Spring naar de content
bron: Joe Me

De stelling: ‘Satire kent geen grenzen’

Het is een veelvuldig besproken onderwerp, soms vanwege een rel bij Vandaag Inside, en anders wel ’s winters, wanneer cabaret op televisie hoogtij viert. En al lijken de meeste beroepskomieken het thema zelf inmiddels wat beu, toch blijft deze discussie eeuwig in beweging. HP/De Tijd stelt daarom nog maar eens de vraag: zijn grappen grenzeloos?

Gepubliceerd op: Geplaatst in de volgende categorieën: door Jan Pieter Jansen

JA

Howard Komproe, stand-upcomedian en schrijver van het boek De grens van de grap

Waarom bent u het eens met deze stelling?

“Satire is gebaseerd op gedachten en die laten zich niet begrenzen. Kiezen comedians ervoor om te beledigen, dan vind ik dat ze die ruimte moeten hebben. Bovendien kunnen gevoeligheden evengoed de kop opsteken bij onderwerpen waarbij je het van tevoren niet verwacht. Laat staan dat cabaretiers precies weten wie er in de zaal zitten en waar mensen in het publiek al dan niet over zullen vallen.”

Betekent dit dat uzelf ook elke grap maakt?

“Als ik een grap over iemand maak, wil ik dat diegene er zelf ook om kan lachen. Zomaar schofferen dient mijns inziens geen doel. Verder denk ik dat de meeste grappenmakers in de loop der jaren een bepaald zesde zintuig ontwikkelen waardoor ze aanvoelen welke grappen wel en niet kunnen. Om te weten waar de grenzen liggen, moet je vaak wel eerst een paar keer de mist in zijn gegaan.”

Maakt het uit wie de grap maakt en of deze persoon behoort tot de groep waarover de grap gaat?

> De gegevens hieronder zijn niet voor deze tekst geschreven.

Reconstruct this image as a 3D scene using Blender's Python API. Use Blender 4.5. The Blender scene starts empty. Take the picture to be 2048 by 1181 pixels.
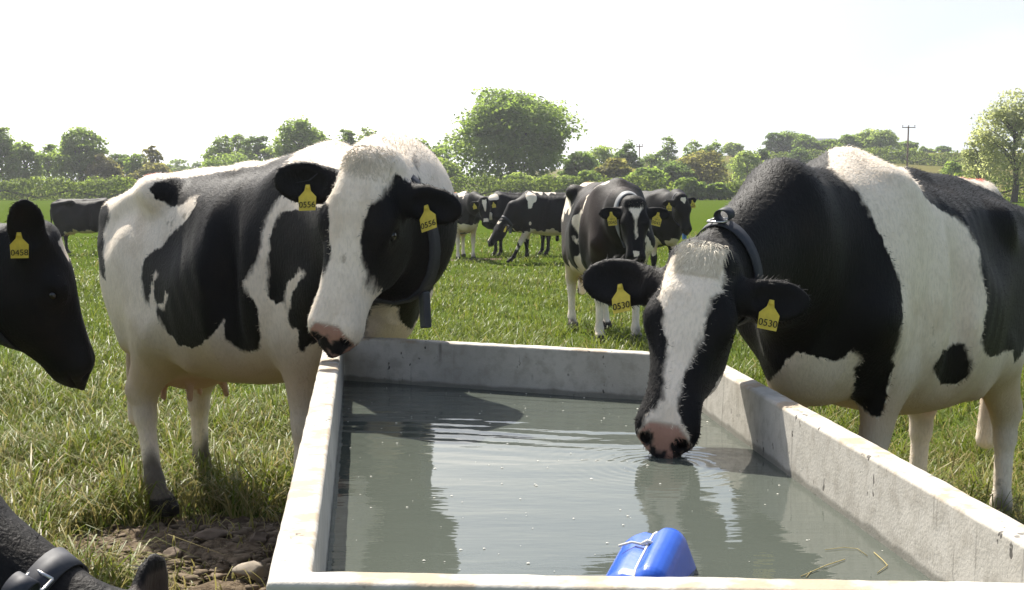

“Al weet ik dat het wel zo is, eigenlijk zou het niet moeten uitmaken. Een grap heeft niet de intentie om te kwetsen. Mits goed uitgevoerd zou je dat moeten voelen, en zou iedereen dus dezelfde grappen moeten kunnen maken. Ook kan het een zwaktebod zijn om alleen grappen te maken over de groep waartoe je zelf behoort. Daar wordt een komiek erg voorspelbaar en minder spannend van.”

NEE

Dick Zijp, humoronderzoeker aan de Universiteit Utrecht

Waarom bent u het oneens met deze stelling?

“Ten eerste bestaat er een onderscheid tussen juridische, morele en sociale grenzen. De wetgever stelt juridische kaders. Als satiricus heb je weliswaar meer ruimte, maar de vrijheid van meningsuiting is niet grenzeloos. Moreel gezien waak ik er als wetenschapper voor om als scheidsrechter op te treden. Wel is het goed als komieken hierover nadenken, want humor heeft nu eenmaal impact. Grappen kunnen bijvoorbeeld stereotypen bevestigen en cabaretiers kunnen zich afvragen of ze dat willen. Dan zijn er nog ongeschreven sociale regels: samenlevingen vinden sommige grappen te ver gaan, dus ook hierin is humor niet onbegrensd.”

Speelt de leeftijd van grappenmakers een rol?

“Een grap van Theo Maassen uit de jaren negentig heeft een andere lading dan dezelfde grap nu. Toen was hij jong; nu wordt hij eerder als oude chagrijnige man weggezet. Tegelijkertijd is vorm minstens zo belangrijk. Een cabaretduo als Rundfunk laat zich bijvoorbeeld lastig vergelijken met diezelfde Maassen, omdat zij absurdistische sketchcomedy maken terwijl Maassen directer sociaal commentaar levert. Al maken beide gebruik van bepaalde stereotypes en is Rundfunk op existentieel niveau soms misschien zelfs harder, de vorm maakt dat dit anders wordt gewaardeerd.”

Hoe verhoudt dit thema zich tot toenemende overgevoeligheid en ‘cancelen’?

“Dergelijke trends gaan volgens mij in golfbewegingen. Kijk je naar de naoorlogse jaren, dan zie je periodes met meer en minder debat over de grenzen van humor. In de jaren zestig en zeventig werden allerlei taboes doorbroken en was er eveneens veel discussie. Daar komt bij dat cabaretiers die vinden dat er steeds minder gezegd mag worden censuur vaak met kritiek verwarren. Ze worden niet daadwerkelijk gecanceld, maar krijgen wel meer kritiek op bepaalde grappen. Dat is juist een teken van emancipatie.”